Tuesday, June 29, 2010

SCIENCE: Humidity is Worse than Puberty

How many times have you heard this one:

"It's not the heat that gets me, it's the humidity."

If you live on the east coast, in large swathes of the midwest, anywhere in the southeast, in fact, pretty much anywhere at all besides the southwest, I'd wager it's...at least once, every uncomfortable summer day, ever.

While it may be a statement about as interesting and thought-provoking as "sometimes I think kids these days just grow up too fast," it has a basis in fact. Fact is, nothing sucks more than a truly humid day.

Even if it's only a balmy 70 degrees outside, high humidity ensures that by the time you make it in the door of your work, or the grocery store, or the bathroom when you shuffle out of bed, you'll be "glowing" like a pig. Hairstyling is a futile effort (but one which we can't seem to resist, anyway, making it all the more hurtful when it inevitably withers), clothing selection actually requires thought, and footwear can be a previously unimagined nightmare.

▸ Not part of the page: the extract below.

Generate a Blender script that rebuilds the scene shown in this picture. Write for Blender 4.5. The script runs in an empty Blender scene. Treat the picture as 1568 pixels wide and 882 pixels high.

Seriously, how do toes suddenly rub together to the blistering point in shoes you've worn comfortably for months? How can a foot possibly swell this much overnight? How come flip-flops aren't just generally accepted as business-casual?

I'm not an ardent environmentalist, but I do maintain a paper-towel-free household full of unplugged appliances.

I've been running the AC every day this week, the entire time I'm home.